I once heard from a colleague who had someone attack her stating that her only problem was that she was a woman and she was Asian. Collapsed into those categories, it seems, were a whole host of negative characteristics, behaviours, ways of being. The person making this unbelievable statement felt it unnecessary to speak to the things that upset him. He simply caught up his problems or frustrations, or whatever it was, and threw muck widely, indiscriminately and in broad generalisations.
The blatant racism in his labelling her according to her ethnicity shut her down on the basis of however he stereotyped Asians. Neither she nor I had the answers to what that was. What was clear is that he had a negative stereotype and threw it with full force at her. She was a leader in his community, and I can make a guess he did not like her leadership style. Rather than talk about the specific issues, he made a broad sweeping stereotypical statement that said nothing.
Being a woman was another problem. The label itself was, it seems in his view, more than enough to define the problem. To be a woman, was a category of denigration. What it was we don’t know, simply being a woman was enough.
Stereotyping is an easy way to dismiss not just an individual, but a whole category of people.

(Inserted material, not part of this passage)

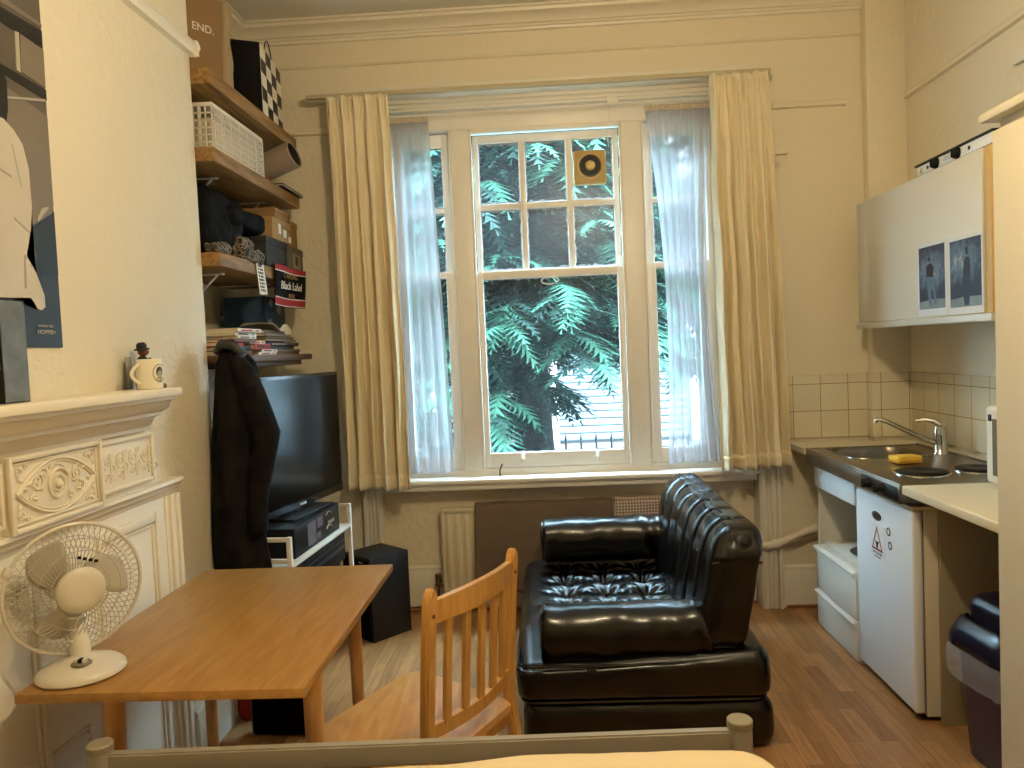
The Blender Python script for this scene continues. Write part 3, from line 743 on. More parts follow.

Which woman was this person speaking of? Women are not a homogeneous group. There are multiple diversities, and no one single description encapsulates all women. And yet, when we stereotype we usually focus on branding with a set of negatives, catching a whole group up in our own frustration and negativity.
Gender stereotyping defines women based on generalisations about who they are, how they behave, what roles they should have and how to manage them. While stereotypes have an adaptive function that enables easy categorisation, they are so often full of faulty assessments. Gender stereotyping limits agency, often denying, or seeking to deny, women’s creative agentic engagement with their world.
Some typical stereotypes around women include
• Victims of intimate partner violence are weak because they stay in the relationship
• There is something wrong with a woman who doesn’t want children
• Assertive women are unfeminine and are “bossy,” “bitches” or “whores”
• Women are natural nurturers; men are natural leaders
• Women don’t need equal pay because they are supported by their husbands
• Women who appear less feminine or reject advances from men are lesbians
• Women with children are less devoted to their jobs
(https://www.genderequalitylaw.org/examples-of-gender-stereotypes)
Gender stereotyping is a barrier to gender justice and equality. They result from and are the cause of deeply held negative attitudes, values, norms and prejudices about women. They are fed by perceptions rather than actual realities and facts, and so often they are self-perpetuating.
As part of the work needed for gender justice and equality we must counter gender stereotypes with narratives of truth, offered without judgment and calling out labelling that diminish in its broad generalisations.